__What is being asked__
Show only lines that include "scene".

__Source data__
##############################

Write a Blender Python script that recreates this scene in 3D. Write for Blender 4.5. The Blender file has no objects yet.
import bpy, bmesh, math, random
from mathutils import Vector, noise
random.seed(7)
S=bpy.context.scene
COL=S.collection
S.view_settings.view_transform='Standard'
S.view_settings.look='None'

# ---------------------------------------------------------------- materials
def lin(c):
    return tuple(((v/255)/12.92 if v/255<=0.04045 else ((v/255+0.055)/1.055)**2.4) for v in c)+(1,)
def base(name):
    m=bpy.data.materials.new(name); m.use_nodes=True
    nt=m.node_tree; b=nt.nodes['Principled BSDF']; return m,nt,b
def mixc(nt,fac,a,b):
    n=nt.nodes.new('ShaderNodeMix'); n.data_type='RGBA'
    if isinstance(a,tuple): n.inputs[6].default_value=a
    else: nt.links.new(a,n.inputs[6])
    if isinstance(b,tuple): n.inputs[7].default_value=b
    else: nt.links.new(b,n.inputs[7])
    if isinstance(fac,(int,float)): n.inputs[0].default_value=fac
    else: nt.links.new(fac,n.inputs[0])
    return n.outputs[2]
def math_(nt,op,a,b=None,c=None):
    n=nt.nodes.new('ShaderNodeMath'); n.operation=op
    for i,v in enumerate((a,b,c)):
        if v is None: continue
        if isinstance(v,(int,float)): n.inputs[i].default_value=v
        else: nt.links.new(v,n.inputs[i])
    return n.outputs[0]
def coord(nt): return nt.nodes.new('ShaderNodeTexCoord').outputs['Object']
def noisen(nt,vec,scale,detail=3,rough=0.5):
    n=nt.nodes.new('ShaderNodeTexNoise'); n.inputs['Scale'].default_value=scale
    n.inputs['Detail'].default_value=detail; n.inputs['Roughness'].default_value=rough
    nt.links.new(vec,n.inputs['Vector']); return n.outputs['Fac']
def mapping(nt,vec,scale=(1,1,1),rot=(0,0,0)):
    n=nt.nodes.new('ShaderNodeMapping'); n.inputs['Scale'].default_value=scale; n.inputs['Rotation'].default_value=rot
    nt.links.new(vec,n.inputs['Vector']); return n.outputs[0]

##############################

__Answer to this exercise__
Write a Blender Python script that recreates this scene in 3D. Write for Blender 4.5. The Blender file has no objects yet.
S=bpy.context.scene